Mentre il film di Antonioni sostiene da parte dello spettatore un’attività diffusa ed erratica, di un contatto con il testo senza fini e senza fine, c’è un altro film che sembra difendere l’idea di una ricerca fruttuosa, di una visione e di un ascolto immediatamente produttivi; questo film è Paura in palcoscenico, ed è esso che adesso andremo ad analizzare, in particolare il flashback falso che lo apre.
Non è difficile ritrovarvi gli elementi tipici di ogni flashback:
- un’interpellazione che introduce una soggettiva almeno tendenziale – la dissolvenza incrociata sulla voce che par suggerire allo spettatore “Ehi tu, stai attento a quanto ti viene mostrato?”, e che da avvio a una serie di eventi così come si presentano alla visione e all’ascolto, e dunque così come si vogliono far cogliere, o così come stanno per essere colti1 –;
- un narratore che tiene il campo e che si rivolge ad un narratario – Jonathan che espone la propria avventura, cominciandola letteralmente alla prima persona(“Ero in cucina…”, seguito da un suo PP), a Eve, giustamente ansiosa di sapere –;
- una narrazione che è ospitata da un’altra narrazione, e che nel farsi e nel darsi mima il farsi e il darsi di ogni discorso per immagini e per suoni – il racconto di Jonathan è solo uno degli eventi che compongono un racconto più vasto: ma il modo in cui l’uomo mette in scena la propria vicenda e la porge a Eve lo avvicina a chi ha messo in scena l’intero film e lo sta porgendo allo spettatore –.
Dunque il brano ricalca la struttura e gli andamenti degli esempi che abbiamo già incontrato, tranne per il particolare che Jonathan sta ingannando Eve, e noi con lei, e quindi ciò che ci viene mostrato è falso.

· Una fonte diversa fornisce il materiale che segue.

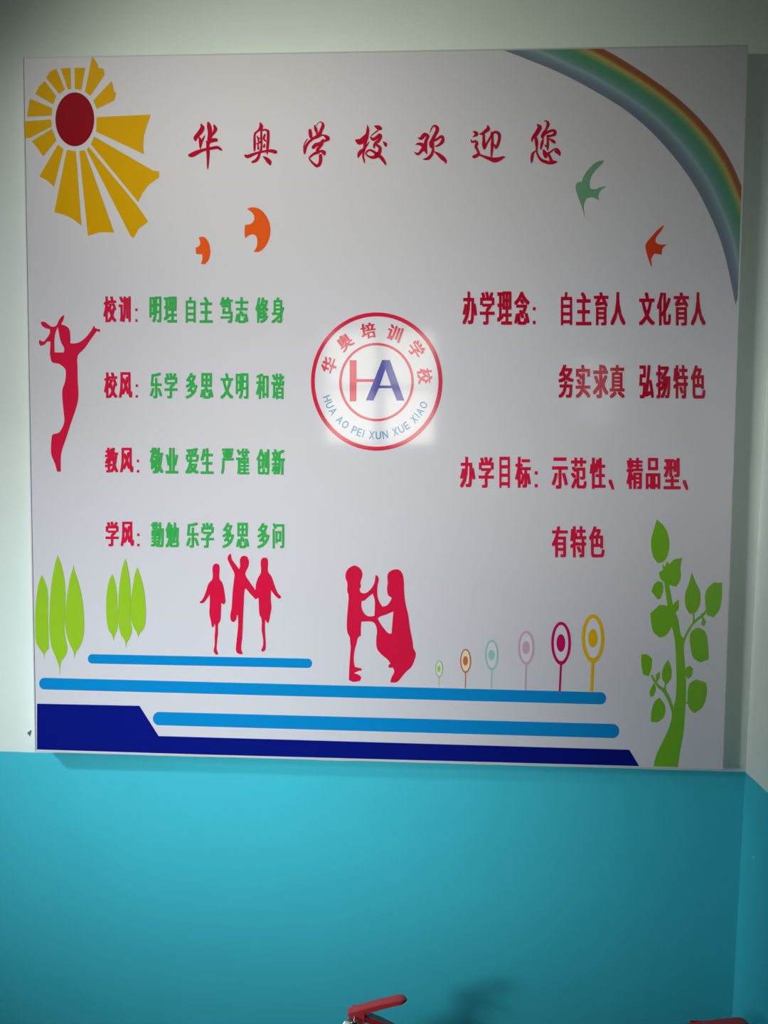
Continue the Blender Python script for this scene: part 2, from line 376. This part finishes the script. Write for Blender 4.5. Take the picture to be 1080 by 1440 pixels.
# lollipop shapes
PO, PS = (600, 850), 4.0
for cx_, cy_, rx, ry, th, dx, dy, sx_, sy_, sw, rgb, fill in (
    (70,362,22,47,5,9,18,69,466,3,(150,190,70),None), (219,317,31,67,7,14,27,217,471,6,(196,108,52),(226,212,190)),
    (366,284,38,85,10,19,29,363,474,7,(146,190,186),None), (560,243,46,95,12,21,37,555,480,9,(196,160,182),None),
    (756,217,56,120,16,25,50,748,488,12,(190,14,92),None), (936,190,64,135,20,27,52,928,491,18,(218,172,14),None)):
    m = gloss('disc_print', srgb(*rgb))
    o = ell(cx_, cy_, rx, ry, 48)
    o = [(x, y+max(0, (y-cy_)/ry-.75)*14*ry/120) for x, y in o]
    shape('disc_ground', [ell(cx_, cy_, rx-th*.6, ry-th*.7, 40)], gloss('disc_ground_print', fill and srgb(*fill) or (0.64, 0.63, 0.68)), lay=.9, org=PO, s=PS)
    d = shape('target_disc', [o, ell(cx_, cy_, rx-th, ry-th*1.15, 48)], m, lay=1.5, org=PO, s=PS)
    shape('disc_centre', [ell(cx_-1, cy_, dx, dy, 32)], m, d, lay=1.5, org=PO, s=PS)
    shape('disc_stem', [[(cx_-sw/2, cy_+ry-th/2), (cx_+sw/2, cy_+ry-th/2), (sx_+sw/2, sy_), (sx_-sw/2, sy_)]], m, d, lay=1.3, org=PO, s=PS)

# leafy plant on the right
TO, TS = (880, 720), 3.894
tr = shape('plant_stem', [[(200,285),(215,300),(238,400),(262,520),(290,600),(305,680),(315,690),(340,640),(366,600),(366,550),(375,550),(378,590),(420,555),(440,535),(440,555),(400,590),(370,620),(345,660),(325,705),(318,740),(325,840),(330,960),(325,1100),(315,1220),(300,1300),(285,1402),(150,1402),(165,1335),(205,1250),(240,1170),(252,1110),(240,1060),(205,990),(165,950),(135,895),(145,890),(180,945),(210,965),(214,940),(221,940),(222,975),(240,1010),(262,1070),(275,1000),(275,820),(268,700),(255,640),(235,550),(220,460),(210,380)]], TREE, lay=1, org=TO, s=TS, smooth=3)
for i, p in enumerate([[(170,40),(215,85),(238,150),(235,220),(210,270),(175,282),(150,245),(138,160),(155,90)],
    [(310,250),(300,300),(300,370),(275,410),(240,400),(190,365),(180,330),(205,315),(225,270),(240,285),(265,260)],
    [(175,378),(202,385),(205,430),(190,475),(175,480),(140,435),(155,395)],
    [(133,555),(185,508),(230,515),(265,560),(255,620),(215,680),(185,688),(150,655),(138,600)],
    [(288,478),(290,530),(270,555),(255,540),(262,505)],
    [(362,330),(385,390),(408,440),(405,510),(385,550),(350,560),(328,520),(325,450),(345,390)],
    [(528,388),(525,480),(510,540),(480,578),(445,565),(435,500),(440,430),(480,385)],
    [(400,632),(435,655),(450,720),(455,805),(410,825),(370,800),(355,740),(352,670),(375,640)],
    [(425,575),(440,600),(430,628),(410,615)],
    [(85,780),(115,780),(145,805),(140,860),(125,900),(95,890),(85,840)],
    [(232,808),(248,850),(248,910),(222,948),(198,910),(210,840)],
    [(185,872),(185,910),(165,935),(165,890)],
    [(155,935),(165,960),(155,1005),(135,1015),(130,985)],
    [(185,1015),(215,1060),(210,1120),(175,1152),(137,1150),(140,1090),(160,1035)],
    [(350,842),(368,855),(360,900),(340,915),(325,880),(332,850)],
    [(385,915),(440,935),(445,980),(420,1070),(375,1103),(345,1070),(338,1000),(350,940)],
    [(322,1040),(322,1050),(352,1052),(352,1040)], [(412,555),(420,555),(424,585),(416,585)]]):
    shape('leaf', [p], TREE, tr, lay=1.4+.1*(i % 3), org=TO, s=TS, smooth=3, corner=45)

# ------------------------------------------------------------------ lettering
GL = {}
def glyph(ch, off=0.0):
    """outline of a character as a flat mesh fitted to the unit square"""
    if (ch, off) in GL: return GL[(ch, off)]
    cu = bpy.data.curves.new('glyph', 'FONT'); cu.body = ch; cu.size = 1; cu.offset = off; cu.resolution_u = 3; cu.fill_mode = 'FRONT'
    o = bpy.data.objects.new('glyph', cu); COL.objects.link(o)
    dg = bpy.context.evaluated_depsgraph_get(); dg.update()
    me = bpy.data.meshes.new_from_object(o.evaluated_get(dg))
    vs_ = [(v.co.x, v.co.y) for v in me.vertices]; fs = [tuple(p.vertices) for p in me.polygons]
    x0, x1 = min(v[0] for v in vs_), max(v[0] for v in vs_); y0, y1 = min(v[1] for v in vs_), max(v[1] for v in vs_)
    sx_, sy_ = max(x1-x0, 1e-4), max(y1-y0, 1e-4)
    g = ([((v[0]-x0)/sx_, (v[1]-y0)/sy_) for v in vs_], fs)
    bpy.data.objects.remove(o); bpy.data.curves.remove(cu); bpy.data.meshes.remove(me)
    GL[(ch, off)] = g; return g

def letter(ch, quad, mat, parent=board, lay=2, bold=.06, off=0.0, name='character', bv=.014):
    """quad: function (u, v) -> photo pixel, v = 0 at the foot of the letter; the bold weight comes from overprinting"""
    g, fs = glyph(ch, off)
    verts, faces = [], []
    shifts = [(0, 0)]
    if bold: shifts = [(-bold, -bv), (bold, bv), (-bold, bv), (bold, -bv), (-bold*.35, 0), (bold*.35, 0)]
    for k, (sh, sv) in enumerate(shifts):
        b0 = len(verts)
        for u, v in g:
            p = quad(bold+u*(1-2*bold)+sh, bv+v*(1-2*bv)+sv); verts.append(at(p[0], p[1], -T-.0003*lay-2e-5*k))
        faces += [tuple(b0+i for i in f) for f in fs]
    if faces:
        a, b, c = (verts[i] for i in faces[0][:3])
        if (b-a).cross(c-a).y > 0: faces = [f[::-1] for f in faces]
    return part(name, verts, faces, mat, parent)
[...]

Questa falsità è da mettere in rapporto con l’uso di certi procedimenti testuali: essa è il frutto di uno scarto tra due mosse,
- l’una che consente di eleggere un portaparola di chi guida il film, consentendo di istituire un delegato dell’enunciatore
- l’altra che porta a rompere un tale rapporto fiduciario, portando a confinare il delegato dell’enunciatore al ruolo di semplice personaggio della storia
La radice di questa menzogna, insomma, è nel contrasto che si crea tra il far parlare qualcuno come se rispecchiasse le idee di chi gestisce l’intero discorso – “Lui dice che… e io consento” –, e il rivelare d’un tratto che parla solo per sé, sotto la sua stretta responsabilità – “Lui dice che… ed è lui che lo dice” –.